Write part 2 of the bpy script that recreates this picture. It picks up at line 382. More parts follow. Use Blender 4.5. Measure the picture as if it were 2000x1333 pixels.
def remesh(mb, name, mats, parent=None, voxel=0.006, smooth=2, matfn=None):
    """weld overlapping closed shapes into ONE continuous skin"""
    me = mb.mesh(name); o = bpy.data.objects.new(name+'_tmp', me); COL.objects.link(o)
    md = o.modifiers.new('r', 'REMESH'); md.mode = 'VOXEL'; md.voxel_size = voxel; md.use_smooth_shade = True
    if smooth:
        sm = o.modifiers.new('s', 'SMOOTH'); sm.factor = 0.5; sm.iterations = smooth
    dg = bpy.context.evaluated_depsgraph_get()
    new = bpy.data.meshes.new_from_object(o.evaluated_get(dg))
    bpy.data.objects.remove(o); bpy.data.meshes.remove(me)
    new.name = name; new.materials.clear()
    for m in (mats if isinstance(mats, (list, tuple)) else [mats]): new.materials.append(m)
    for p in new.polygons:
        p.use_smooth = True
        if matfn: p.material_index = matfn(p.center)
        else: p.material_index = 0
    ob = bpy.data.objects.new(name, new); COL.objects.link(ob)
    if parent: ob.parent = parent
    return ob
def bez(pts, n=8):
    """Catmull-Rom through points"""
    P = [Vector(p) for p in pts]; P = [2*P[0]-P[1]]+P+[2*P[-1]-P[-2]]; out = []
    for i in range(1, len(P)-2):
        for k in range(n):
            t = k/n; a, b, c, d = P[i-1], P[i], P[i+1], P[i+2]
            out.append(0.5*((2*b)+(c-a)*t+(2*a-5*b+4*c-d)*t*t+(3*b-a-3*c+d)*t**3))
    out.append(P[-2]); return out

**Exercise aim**
Nothing should be left out: repeat all of the data exactly.

**Answer for the task**
Write part 2 of the bpy script that recreates this picture. It picks up at line 382. More parts follow. Use Blender 4.5. Measure the picture as if it were 2000x1333 pixels.
def remesh(mb, name, mats, parent=None, voxel=0.006, smooth=2, matfn=None):
    """weld overlapping closed shapes into ONE continuous skin"""
    me = mb.mesh(name); o = bpy.data.objects.new(name+'_tmp', me); COL.objects.link(o)
    md = o.modifiers.new('r', 'REMESH'); md.mode = 'VOXEL'; md.voxel_size = voxel; md.use_smooth_shade = True
    if smooth:
        sm = o.modifiers.new('s', 'SMOOTH'); sm.factor = 0.5; sm.iterations = smooth
    dg = bpy.context.evaluated_depsgraph_get()
    new = bpy.data.meshes.new_from_object(o.evaluated_get(dg))
    bpy.data.objects.remove(o); bpy.data.meshes.remove(me)
    new.name = name; new.materials.clear()
    for m in (mats if isinstance(mats, (list, tuple)) else [mats]): new.materials.append(m)
    for p in new.polygons:
        p.use_smooth = True
        if matfn: p.material_index = matfn(p.center)
        else: p.material_index = 0
    ob = bpy.data.objects.new(name, new); COL.objects.link(ob)
    if parent: ob.parent = parent
    return ob
def bez(pts, n=8):
    """Catmull-Rom through points"""
    P = [Vector(p) for p in pts]; P = [2*P[0]-P[1]]+P+[2*P[-1]-P[-2]]; out = []
    for i in range(1, len(P)-2):
        for k in range(n):
            t = k/n; a, b, c, d = P[i-1], P[i], P[i+1], P[i+2]
            out.append(0.5*((2*b)+(c-a)*t+(2*a-5*b+4*c-d)*t*t+(3*b-a-3*c+d)*t**3))
    out.append(P[-2]); return out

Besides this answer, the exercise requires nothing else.